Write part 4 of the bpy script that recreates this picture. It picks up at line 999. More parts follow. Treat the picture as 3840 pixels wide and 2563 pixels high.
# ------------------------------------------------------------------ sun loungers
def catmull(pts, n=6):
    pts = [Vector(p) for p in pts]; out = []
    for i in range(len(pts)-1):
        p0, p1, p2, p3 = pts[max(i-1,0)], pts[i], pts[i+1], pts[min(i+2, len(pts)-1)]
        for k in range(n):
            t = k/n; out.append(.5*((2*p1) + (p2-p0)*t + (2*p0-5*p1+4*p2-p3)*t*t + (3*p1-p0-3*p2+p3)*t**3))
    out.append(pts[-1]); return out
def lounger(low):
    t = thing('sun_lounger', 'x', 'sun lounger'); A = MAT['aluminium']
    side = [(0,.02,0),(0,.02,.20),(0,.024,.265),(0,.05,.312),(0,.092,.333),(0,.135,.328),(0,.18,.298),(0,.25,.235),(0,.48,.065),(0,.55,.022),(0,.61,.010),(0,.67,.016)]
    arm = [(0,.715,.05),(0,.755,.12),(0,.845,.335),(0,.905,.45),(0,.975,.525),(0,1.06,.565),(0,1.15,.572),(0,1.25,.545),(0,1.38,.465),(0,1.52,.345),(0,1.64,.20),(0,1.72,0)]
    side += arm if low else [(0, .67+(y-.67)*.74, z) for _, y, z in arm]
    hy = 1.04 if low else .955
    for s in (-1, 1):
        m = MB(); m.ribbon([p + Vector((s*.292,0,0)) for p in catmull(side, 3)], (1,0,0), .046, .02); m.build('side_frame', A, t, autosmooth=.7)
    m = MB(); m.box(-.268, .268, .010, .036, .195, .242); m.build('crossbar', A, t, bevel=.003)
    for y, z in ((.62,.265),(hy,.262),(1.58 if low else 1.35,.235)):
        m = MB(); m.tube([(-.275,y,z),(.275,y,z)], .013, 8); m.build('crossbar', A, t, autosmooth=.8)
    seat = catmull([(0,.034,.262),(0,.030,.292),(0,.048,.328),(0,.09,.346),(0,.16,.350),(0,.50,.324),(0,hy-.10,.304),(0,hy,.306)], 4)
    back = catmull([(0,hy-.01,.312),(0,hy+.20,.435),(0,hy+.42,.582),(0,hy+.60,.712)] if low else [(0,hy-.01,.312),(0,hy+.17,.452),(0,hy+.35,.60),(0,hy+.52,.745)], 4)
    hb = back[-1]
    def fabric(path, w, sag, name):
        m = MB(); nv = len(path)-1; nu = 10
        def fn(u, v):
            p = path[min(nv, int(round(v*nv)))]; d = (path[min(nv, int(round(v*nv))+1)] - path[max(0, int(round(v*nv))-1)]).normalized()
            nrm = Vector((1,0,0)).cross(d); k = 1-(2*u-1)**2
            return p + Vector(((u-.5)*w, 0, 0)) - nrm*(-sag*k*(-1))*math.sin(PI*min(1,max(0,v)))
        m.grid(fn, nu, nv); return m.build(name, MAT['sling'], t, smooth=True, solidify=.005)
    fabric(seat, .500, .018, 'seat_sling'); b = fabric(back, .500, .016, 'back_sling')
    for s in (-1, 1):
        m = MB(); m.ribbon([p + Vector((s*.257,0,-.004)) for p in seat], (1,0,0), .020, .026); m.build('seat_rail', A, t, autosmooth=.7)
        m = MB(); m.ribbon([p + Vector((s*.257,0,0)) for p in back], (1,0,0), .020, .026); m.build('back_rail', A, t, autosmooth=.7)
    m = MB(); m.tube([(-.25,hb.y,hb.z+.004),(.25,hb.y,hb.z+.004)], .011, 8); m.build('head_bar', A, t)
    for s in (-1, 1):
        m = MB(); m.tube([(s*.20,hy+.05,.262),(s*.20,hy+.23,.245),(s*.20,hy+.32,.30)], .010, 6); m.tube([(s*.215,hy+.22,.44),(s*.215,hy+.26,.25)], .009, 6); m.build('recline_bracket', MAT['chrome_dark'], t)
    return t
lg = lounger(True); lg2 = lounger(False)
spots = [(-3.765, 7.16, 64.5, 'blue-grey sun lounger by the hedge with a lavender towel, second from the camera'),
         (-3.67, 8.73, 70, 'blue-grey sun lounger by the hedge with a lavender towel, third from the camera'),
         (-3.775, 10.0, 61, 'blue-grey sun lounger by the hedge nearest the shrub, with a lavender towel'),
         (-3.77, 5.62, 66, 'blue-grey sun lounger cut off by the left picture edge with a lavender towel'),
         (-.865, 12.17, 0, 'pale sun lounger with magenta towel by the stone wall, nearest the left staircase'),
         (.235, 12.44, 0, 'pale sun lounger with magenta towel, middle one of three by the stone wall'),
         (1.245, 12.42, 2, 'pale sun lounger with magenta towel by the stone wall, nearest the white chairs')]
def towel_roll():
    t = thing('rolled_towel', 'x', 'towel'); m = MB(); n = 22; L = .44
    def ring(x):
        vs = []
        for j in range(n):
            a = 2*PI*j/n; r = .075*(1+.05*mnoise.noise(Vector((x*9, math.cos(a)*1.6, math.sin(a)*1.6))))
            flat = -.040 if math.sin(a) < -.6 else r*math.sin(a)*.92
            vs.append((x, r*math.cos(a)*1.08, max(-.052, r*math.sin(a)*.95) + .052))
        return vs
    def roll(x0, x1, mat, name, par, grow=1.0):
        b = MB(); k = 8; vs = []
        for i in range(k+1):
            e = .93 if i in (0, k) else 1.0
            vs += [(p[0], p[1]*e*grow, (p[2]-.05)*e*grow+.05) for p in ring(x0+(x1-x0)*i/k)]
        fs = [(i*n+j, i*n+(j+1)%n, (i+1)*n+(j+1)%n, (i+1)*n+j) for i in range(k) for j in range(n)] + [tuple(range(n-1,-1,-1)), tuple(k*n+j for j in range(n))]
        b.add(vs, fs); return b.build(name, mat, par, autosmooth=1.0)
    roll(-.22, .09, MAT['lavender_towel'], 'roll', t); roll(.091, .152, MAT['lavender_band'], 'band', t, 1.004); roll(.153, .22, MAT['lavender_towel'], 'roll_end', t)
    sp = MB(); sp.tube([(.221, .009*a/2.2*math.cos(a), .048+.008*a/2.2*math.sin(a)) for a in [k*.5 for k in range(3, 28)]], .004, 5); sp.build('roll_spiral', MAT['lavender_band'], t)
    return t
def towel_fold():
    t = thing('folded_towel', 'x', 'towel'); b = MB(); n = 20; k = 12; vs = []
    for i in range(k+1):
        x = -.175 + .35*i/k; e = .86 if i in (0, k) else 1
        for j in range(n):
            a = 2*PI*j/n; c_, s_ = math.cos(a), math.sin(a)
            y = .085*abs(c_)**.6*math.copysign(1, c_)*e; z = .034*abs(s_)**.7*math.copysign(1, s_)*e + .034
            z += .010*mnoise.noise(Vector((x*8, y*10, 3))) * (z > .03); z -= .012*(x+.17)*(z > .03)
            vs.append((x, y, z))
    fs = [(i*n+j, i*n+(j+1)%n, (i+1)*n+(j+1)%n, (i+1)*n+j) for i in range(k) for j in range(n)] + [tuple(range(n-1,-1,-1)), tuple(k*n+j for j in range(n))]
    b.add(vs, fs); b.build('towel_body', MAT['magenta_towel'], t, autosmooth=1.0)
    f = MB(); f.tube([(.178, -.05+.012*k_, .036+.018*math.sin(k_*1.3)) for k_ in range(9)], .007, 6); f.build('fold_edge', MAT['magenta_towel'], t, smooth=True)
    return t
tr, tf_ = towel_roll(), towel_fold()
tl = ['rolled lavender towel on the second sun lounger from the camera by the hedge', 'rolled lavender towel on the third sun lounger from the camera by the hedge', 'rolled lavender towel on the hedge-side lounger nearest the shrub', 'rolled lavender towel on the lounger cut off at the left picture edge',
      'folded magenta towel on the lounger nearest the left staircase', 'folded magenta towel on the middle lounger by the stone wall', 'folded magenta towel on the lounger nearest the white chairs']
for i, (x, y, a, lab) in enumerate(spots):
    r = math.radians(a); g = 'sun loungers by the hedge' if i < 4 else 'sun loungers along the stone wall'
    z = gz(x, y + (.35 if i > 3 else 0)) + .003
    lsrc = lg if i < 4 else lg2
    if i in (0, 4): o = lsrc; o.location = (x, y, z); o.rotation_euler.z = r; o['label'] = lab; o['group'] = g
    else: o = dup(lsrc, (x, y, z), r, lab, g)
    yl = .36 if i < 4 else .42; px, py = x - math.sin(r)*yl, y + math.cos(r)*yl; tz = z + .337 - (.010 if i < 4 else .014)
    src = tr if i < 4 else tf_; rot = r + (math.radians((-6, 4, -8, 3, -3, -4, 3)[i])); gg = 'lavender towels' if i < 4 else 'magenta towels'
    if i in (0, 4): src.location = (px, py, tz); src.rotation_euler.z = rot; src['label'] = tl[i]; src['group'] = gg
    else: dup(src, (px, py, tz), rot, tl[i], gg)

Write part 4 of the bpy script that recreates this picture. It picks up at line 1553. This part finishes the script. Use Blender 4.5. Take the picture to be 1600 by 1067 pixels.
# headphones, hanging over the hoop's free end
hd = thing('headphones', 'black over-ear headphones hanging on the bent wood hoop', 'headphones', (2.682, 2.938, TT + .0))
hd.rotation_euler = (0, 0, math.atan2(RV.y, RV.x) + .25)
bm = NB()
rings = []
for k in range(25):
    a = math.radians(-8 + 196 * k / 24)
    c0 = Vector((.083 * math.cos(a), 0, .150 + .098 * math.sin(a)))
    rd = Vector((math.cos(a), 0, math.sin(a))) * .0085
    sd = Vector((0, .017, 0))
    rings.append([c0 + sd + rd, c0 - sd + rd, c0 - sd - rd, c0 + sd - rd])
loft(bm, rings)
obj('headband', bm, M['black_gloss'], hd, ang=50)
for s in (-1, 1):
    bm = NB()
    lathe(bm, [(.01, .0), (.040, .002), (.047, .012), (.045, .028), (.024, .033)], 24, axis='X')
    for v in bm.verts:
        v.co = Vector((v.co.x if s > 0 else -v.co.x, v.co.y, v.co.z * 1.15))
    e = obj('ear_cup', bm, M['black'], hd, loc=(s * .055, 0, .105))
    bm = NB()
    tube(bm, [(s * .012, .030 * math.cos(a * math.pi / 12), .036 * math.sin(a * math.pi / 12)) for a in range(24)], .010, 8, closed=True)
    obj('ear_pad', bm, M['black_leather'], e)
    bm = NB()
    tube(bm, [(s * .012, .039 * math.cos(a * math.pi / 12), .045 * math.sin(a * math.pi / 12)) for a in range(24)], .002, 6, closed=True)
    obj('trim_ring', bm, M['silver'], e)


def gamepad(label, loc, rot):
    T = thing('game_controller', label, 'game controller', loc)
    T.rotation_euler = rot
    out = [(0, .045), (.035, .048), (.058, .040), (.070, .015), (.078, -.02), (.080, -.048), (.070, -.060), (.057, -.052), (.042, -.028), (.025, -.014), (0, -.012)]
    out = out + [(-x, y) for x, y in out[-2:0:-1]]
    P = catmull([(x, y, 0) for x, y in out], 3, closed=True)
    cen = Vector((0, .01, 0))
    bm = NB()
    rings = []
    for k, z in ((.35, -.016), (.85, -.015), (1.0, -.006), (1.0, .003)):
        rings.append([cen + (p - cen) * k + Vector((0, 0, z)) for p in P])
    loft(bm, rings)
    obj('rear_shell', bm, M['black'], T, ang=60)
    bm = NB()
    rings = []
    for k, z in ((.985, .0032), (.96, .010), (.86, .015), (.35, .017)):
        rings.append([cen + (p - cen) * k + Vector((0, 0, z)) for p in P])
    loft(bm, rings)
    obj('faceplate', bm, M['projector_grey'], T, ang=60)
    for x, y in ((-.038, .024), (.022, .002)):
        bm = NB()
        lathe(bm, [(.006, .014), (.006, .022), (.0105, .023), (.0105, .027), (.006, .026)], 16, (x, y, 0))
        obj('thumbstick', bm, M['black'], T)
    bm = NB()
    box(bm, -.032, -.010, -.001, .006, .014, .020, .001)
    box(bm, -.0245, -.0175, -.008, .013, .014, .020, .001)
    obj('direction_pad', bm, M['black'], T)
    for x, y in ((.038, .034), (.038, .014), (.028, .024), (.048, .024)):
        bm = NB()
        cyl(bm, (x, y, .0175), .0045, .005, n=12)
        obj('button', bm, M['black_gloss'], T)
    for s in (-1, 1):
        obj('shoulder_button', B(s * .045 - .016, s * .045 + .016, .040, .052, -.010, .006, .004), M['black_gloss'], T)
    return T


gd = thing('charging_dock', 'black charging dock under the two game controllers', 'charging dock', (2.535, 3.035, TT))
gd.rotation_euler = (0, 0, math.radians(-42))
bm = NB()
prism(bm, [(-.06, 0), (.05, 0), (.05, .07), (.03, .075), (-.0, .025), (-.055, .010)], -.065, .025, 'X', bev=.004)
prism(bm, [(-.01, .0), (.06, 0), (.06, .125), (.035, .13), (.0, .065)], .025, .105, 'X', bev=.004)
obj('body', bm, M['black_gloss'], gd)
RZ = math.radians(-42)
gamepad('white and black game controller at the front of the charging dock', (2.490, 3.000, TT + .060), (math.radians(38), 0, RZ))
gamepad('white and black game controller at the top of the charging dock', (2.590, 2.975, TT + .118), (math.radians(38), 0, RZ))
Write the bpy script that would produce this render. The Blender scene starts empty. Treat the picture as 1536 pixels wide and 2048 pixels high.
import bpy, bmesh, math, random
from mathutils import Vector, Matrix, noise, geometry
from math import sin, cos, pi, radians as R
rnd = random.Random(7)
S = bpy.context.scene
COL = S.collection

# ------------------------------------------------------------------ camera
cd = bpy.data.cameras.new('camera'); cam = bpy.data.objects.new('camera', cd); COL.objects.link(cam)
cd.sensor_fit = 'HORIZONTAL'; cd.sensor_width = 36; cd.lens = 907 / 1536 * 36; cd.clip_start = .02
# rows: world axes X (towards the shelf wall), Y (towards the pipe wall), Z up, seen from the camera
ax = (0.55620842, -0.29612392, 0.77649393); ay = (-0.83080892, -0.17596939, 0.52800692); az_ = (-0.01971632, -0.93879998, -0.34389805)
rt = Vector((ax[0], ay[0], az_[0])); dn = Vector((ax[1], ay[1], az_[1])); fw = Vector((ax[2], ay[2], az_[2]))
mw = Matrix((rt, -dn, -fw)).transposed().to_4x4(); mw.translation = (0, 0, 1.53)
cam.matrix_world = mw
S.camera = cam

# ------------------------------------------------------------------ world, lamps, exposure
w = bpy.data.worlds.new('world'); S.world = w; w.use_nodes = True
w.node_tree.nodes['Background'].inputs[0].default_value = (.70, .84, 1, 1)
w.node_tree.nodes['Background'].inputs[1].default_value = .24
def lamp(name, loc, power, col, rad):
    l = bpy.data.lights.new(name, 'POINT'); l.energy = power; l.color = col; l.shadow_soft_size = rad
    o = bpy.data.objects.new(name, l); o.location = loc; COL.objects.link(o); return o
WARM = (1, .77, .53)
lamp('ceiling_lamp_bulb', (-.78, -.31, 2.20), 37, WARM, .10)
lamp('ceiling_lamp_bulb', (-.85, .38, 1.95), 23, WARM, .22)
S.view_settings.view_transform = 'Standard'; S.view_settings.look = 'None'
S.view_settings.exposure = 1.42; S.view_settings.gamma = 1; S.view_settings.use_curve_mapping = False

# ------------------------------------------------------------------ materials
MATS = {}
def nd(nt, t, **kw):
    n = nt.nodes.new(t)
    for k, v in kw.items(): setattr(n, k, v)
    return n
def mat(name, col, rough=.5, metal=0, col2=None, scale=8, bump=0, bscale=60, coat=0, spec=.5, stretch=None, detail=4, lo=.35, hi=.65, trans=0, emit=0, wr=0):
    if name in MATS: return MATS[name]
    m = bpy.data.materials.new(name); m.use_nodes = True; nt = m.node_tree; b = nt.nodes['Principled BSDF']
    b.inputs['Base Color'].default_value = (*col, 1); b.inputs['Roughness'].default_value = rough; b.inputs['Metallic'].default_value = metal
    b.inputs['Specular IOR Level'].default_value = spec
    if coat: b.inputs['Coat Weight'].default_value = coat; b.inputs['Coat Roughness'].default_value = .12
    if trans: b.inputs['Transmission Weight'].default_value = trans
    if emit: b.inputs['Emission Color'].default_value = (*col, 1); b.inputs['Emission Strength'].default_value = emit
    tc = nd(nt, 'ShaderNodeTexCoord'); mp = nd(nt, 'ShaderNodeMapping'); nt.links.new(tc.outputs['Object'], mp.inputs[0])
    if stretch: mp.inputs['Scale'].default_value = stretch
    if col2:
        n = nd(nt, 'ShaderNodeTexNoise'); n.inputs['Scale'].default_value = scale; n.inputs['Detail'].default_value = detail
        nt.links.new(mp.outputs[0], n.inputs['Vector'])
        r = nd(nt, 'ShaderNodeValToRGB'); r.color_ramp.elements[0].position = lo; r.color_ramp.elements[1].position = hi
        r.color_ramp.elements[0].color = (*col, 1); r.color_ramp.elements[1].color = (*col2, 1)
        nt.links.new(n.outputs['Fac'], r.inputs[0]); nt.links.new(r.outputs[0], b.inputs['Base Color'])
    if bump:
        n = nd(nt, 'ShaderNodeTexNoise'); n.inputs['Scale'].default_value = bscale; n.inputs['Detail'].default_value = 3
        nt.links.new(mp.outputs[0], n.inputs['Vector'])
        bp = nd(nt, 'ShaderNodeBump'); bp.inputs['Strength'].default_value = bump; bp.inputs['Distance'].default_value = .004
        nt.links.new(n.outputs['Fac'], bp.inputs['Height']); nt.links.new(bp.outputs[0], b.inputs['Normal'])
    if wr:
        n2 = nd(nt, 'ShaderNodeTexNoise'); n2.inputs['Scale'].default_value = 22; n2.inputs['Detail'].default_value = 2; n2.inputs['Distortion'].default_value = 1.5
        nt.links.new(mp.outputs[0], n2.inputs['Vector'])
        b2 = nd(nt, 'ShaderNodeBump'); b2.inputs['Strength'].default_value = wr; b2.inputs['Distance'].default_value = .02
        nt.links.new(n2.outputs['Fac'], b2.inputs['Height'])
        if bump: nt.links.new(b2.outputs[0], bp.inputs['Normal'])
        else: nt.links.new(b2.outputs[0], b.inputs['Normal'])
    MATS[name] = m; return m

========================

### [Given exercise]
The required output is an exact reproduction of the lines starting at the one that contains "by 1067 pixels." and ending at the one that contains "obj('trim_ring', bm, M['silver'], e)". Both boundary lines belong to it.

### [Solution]
Write part 4 of the bpy script that recreates this picture. It picks up at line 1553. This part finishes the script. Use Blender 4.5. Take the picture to be 1600 by 1067 pixels.
# headphones, hanging over the hoop's free end
hd = thing('headphones', 'black over-ear headphones hanging on the bent wood hoop', 'headphones', (2.682, 2.938, TT + .0))
hd.rotation_euler = (0, 0, math.atan2(RV.y, RV.x) + .25)
bm = NB()
rings = []
for k in range(25):
    a = math.radians(-8 + 196 * k / 24)
    c0 = Vector((.083 * math.cos(a), 0, .150 + .098 * math.sin(a)))
    rd = Vector((math.cos(a), 0, math.sin(a))) * .0085
    sd = Vector((0, .017, 0))
    rings.append([c0 + sd + rd, c0 - sd + rd, c0 - sd - rd, c0 + sd - rd])
loft(bm, rings)
obj('headband', bm, M['black_gloss'], hd, ang=50)
for s in (-1, 1):
    bm = NB()
    lathe(bm, [(.01, .0), (.040, .002), (.047, .012), (.045, .028), (.024, .033)], 24, axis='X')
    for v in bm.verts:
        v.co = Vector((v.co.x if s > 0 else -v.co.x, v.co.y, v.co.z * 1.15))
    e = obj('ear_cup', bm, M['black'], hd, loc=(s * .055, 0, .105))
    bm = NB()
    tube(bm, [(s * .012, .030 * math.cos(a * math.pi / 12), .036 * math.sin(a * math.pi / 12)) for a in range(24)], .010, 8, closed=True)
    obj('ear_pad', bm, M['black_leather'], e)
    bm = NB()
    tube(bm, [(s * .012, .039 * math.cos(a * math.pi / 12), .045 * math.sin(a * math.pi / 12)) for a in range(24)], .002, 6, closed=True)
    obj('trim_ring', bm, M['silver'], e)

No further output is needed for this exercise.